The number of ancestral names one has is really amazing. As we go back, the number of names doubles each generation as does the number of ancestors. Name doubling assumes that there is no name duplication like that of the Douglas example given above. But while the number of names doubles each generation backward, only half of them are new names, these being the maiden surnames of the wives.

Thus the number of surnames accumulated by research into the whole inverted pyramid of one’s ancestry is the total number of individuals in the farthest generation one gets back to -- for example, 128 forebears and surnames in the 7th generation back, the time of the American Revolution. If there are no name duplications (like 2 Smiths or any other repeated surname) in that generation, one has uncovered 127 different ancestral names in addition to one’s own present surname - 128 ancestral surnames in total! The 7 generations take us back about 200 years, 30 years or a little less being a generation in the present sense of age overlap of mother and daughter, or father and son.
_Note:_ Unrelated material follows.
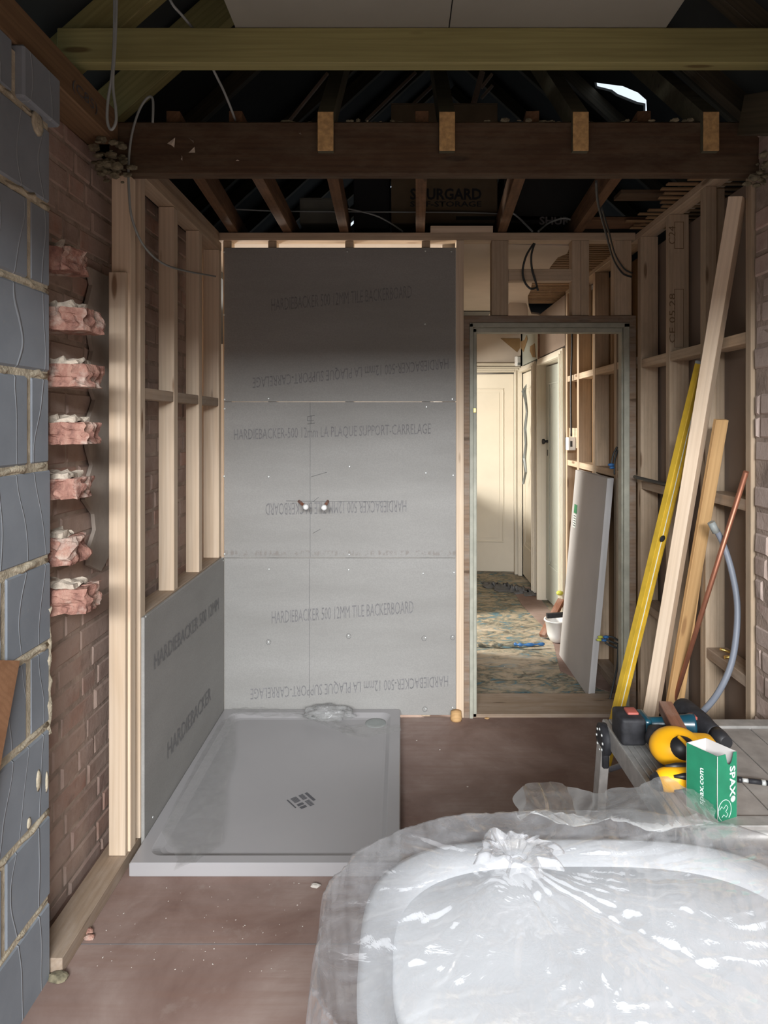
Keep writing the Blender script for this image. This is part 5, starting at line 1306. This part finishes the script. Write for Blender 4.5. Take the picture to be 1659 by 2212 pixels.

At 10 generations back, or around 300 years, the number of your ancestors in that single 10th prior generation passes the thousand line. You are descended from 1,024 men and women (half of each) who lived in that generation, and each of them may have had a different surname at birth -or 1,024 names in total, all equally ancestral to you, and 1 of which carried down to become your own last name. To get back to Mayflower and early Boston days, 1620-1630 or thereabouts, as some of us can do for maybe 1 or 2 of our many lines, extends the time reach to about 350 years, or around 12 generations. Here the number of one’s ancestors becomes really astonishing, in view of the inevitable doubling each generation if no intermarriage of kin (like cousins, near or distant) occurred. Starting with 2 parents, then 4 grandparents, and on back 10 more generations, yields 4,096 individuals (half being wives) in that 12th generation, of about Mayflower times, that you are descended from. And the number of names, including maiden names bf the wives, is the same unmanageable 4,096, unless there was a little reduction by name duplication as stated.

One is equally descended from all these people, and if one could do it, each of these lines would be most interesting to explore. What a pile of research results that would make in one’s library!